-- Start GIVEN RECORDS --
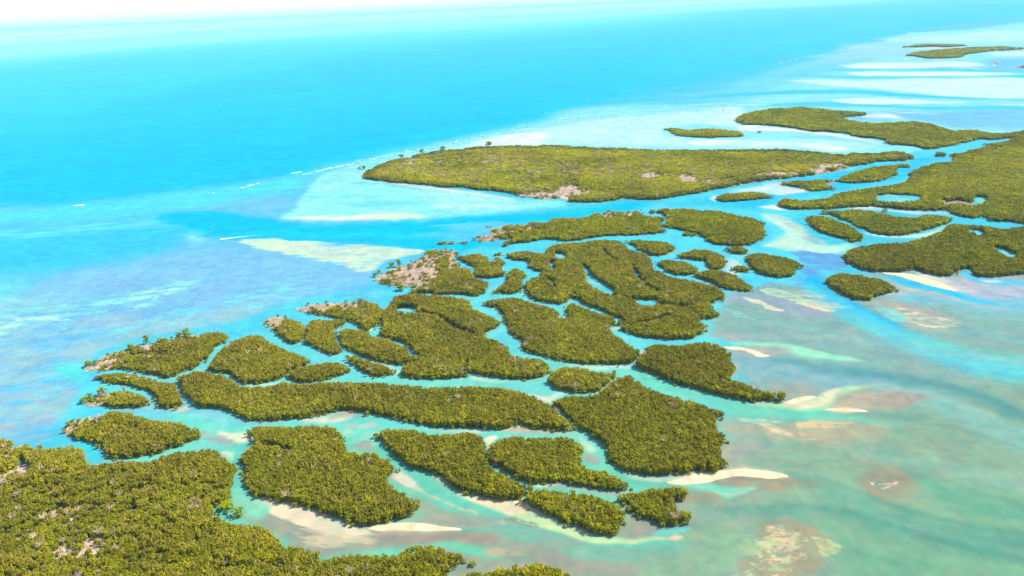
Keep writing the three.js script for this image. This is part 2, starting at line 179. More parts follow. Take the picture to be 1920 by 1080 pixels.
// the ground each island covers: silhouette minus the lean of the trees
function footprint(outline, high, side = 1) {
  const p = curve(outline, true, 4), turn = areaOf(p) > 0 ? 1 : -1, n = p.length;
  return p.map((a, i) => {
    const b = p[(i + n - 1) % n], c = p[(i + 1) % n], dx = c[0] - b[0], dy = c[1] - b[1], up = (side * turn * dx) / Math.hypot(dx, dy, 1e-6);   // 1 where the outline is a far edge
    const wob = 0.9 * noise(a[0] * 0.11, a[1] * 0.19) + 0.6 * noise(a[0] * 0.37, a[1] * 0.5);
    return ground(a[0], a[1] + wob, high * 0.82 * smooth(-0.35, 0.75, up));
  });
}
const islands = ISLANDS.map(([label, high, outline, o]) => {
  const shape = footprint(outline, high), xs = shape.map((p) => p[0]), zs = shape.map((p) => p[1]);
  const box = [Math.min(...xs), Math.max(...xs), Math.min(...zs), Math.max(...zs)];
  const middle = [(box[0] + box[1]) / 2, (box[2] + box[3]) / 2];
  const holes = (o.holes ?? []).map((h) => footprint(h, high, -1));
  for (const [wide, ...path] of o.creeks ?? []) {        // narrow creeks that wind into the wood
    const c = curve(path, false, 5).map(([x, y]) => ground(x, y, high * 0.45)), n = c.length;
    const side = (s) => c.map((p, k) => { const a = c[Math.max(0, k - 1)], b = c[Math.min(n - 1, k + 1)], dx = b[0] - a[0], dz = b[1] - a[1], w = (s * wide * (0.7 + 0.4 * Math.sin(k * 1.9))) / Math.hypot(dx, dz); return [p[0] - dz * w, p[1] + dx * w]; });
    holes.push([...side(0.5), ...side(-0.5).reverse()]);
  }
  const bare = (o.bare ?? []).map(([x, y, rx, ry, k]) => { const c = ground(x, y, 1.5), e = ground(x + rx, y, 1.5), f = ground(x, y - ry, 1.5); return [c[0], c[1], Math.hypot(e[0] - c[0], e[1] - c[1]), Math.hypot(f[0] - c[0], f[1] - c[1]), k]; });
  return { label, high, shape, box, middle, holes, bare, ...{ scrub: o.scrub ?? 0, flats: o.flats ?? 0, far: o.far } };
});

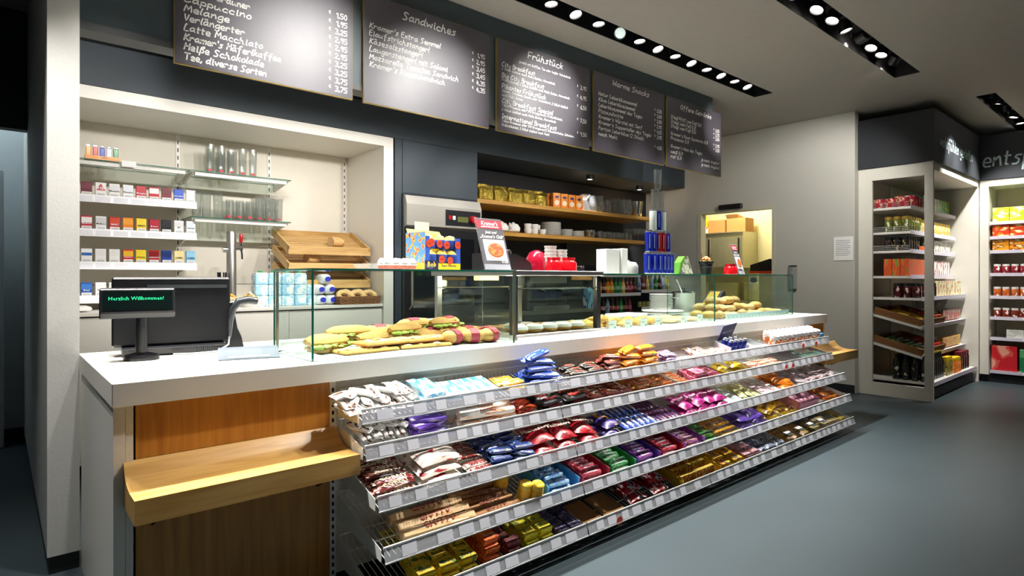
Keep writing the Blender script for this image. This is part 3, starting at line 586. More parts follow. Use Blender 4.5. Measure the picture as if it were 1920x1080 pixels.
for n, x in ((1, 4.78), (1, 5.02), (2, 4.42), (2, 4.53), (5, 2.28)):
    yf, zb = SHELF[n]
    o = MB().cyl((0, -0.018, 0), (0, -0.0168, 0), 0.022, n=16).build('sale_sticker', STK); o.location = (x, yf, zb+0.008)
    tag(o, 'round orange sale sticker on the %s rack shelf rail near %s' % (ORD[n], {4.78: 'the white capped bottles', 5.02: 'its far end', 4.42: 'the glucose packets', 4.53: 'the empty trays', 2.28: 'the empty wires'}[x]), 'sticker')
# ---------------------------------------------------------------- pack shapes
def sec(w, h, n=8, p=0.75):
    out = []
    for i in range(n):
        a = 2*math.pi*(i+0.5)/n; c, s_ = math.cos(a), math.sin(a)
        out.append((math.copysign(abs(c)**p, c)*w/2, math.copysign(abs(s_)**p, s_)*h/2))
    return out
def bar_mesh(L, Wd, H):
    st = [(-0.5, 0.96, 0.10), (-0.435, 0.94, 0.12), (-0.40, 0.90, 0.80), (-0.2, 0.98, 1.0), (0.2, 0.98, 0.96), (0.40, 0.90, 0.80), (0.435, 0.94, 0.12), (0.5, 0.96, 0.10)]
    b = MB(); b.loft([[(x*L, y, z+H/2) for y, z in sec(Wd*sw, H*sh)] for x, sw, sh in st]); return b
def box_mesh(L, Wd, H):
    b = MB(); c = 0.0015
    r = lambda i, z: [(-L/2+i, -Wd/2+i, z), (L/2-i, -Wd/2+i, z), (L/2-i, Wd/2-i, z), (-L/2+i, Wd/2-i, z)]
    b.loft([r(c, 0), r(0, c), r(0, H-c), r(c, H)]); return b
def bag_mesh(L, Wd, H, seed=0):
    rr = random.Random(seed); nx, ny = 8, 6; b = MB(); top = []; bot = []
    for j in range(ny+1):
        for i in range(nx+1):
            u, v = i/nx*2-1, j/ny*2-1
            f = max(0.0, (1-abs(u)**4))*max(0.0, (1-abs(v)**2.5)); ed = 0.05
            px = u*L/2*(1-0.05*(1-abs(u))*abs(v)); py = v*Wd/2*(0.9+0.1*abs(u))
            h = H*(ed+f**0.6*(0.95+rr.uniform(-0.22, 0.12)))
            top.append((px, py, H/2*0.35 + h*0.62)); bot.append((px, py, max(0, H/2*0.35 - h*0.2)))
    n = nx+1; fs = []
    for j in range(ny):
        for i in range(nx): fs.append((j*n+i, j*n+i+1, (j+1)*n+i+1, (j+1)*n+i))
    N = len(top); fb = [tuple(N+i for i in reversed(f)) for f in fs]
    rim = [i for i in range(nx)] + [j*n+nx for j in range(ny)] + [ny*n+i for i in range(nx, 0, -1)] + [j*n for j in range(ny, 0, -1)]
    fr = [(rim[i], N+rim[i], N+rim[(i+1) % len(rim)], rim[(i+1) % len(rim)]) for i in range(len(rim))]
    b.add(top+bot, fs+fb+fr); return b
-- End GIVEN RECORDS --
» SET EXERCISE: Check each line of the records above for the word "script", then give the number of lines that have it, with no other words.

» FULL RESPONSE: 2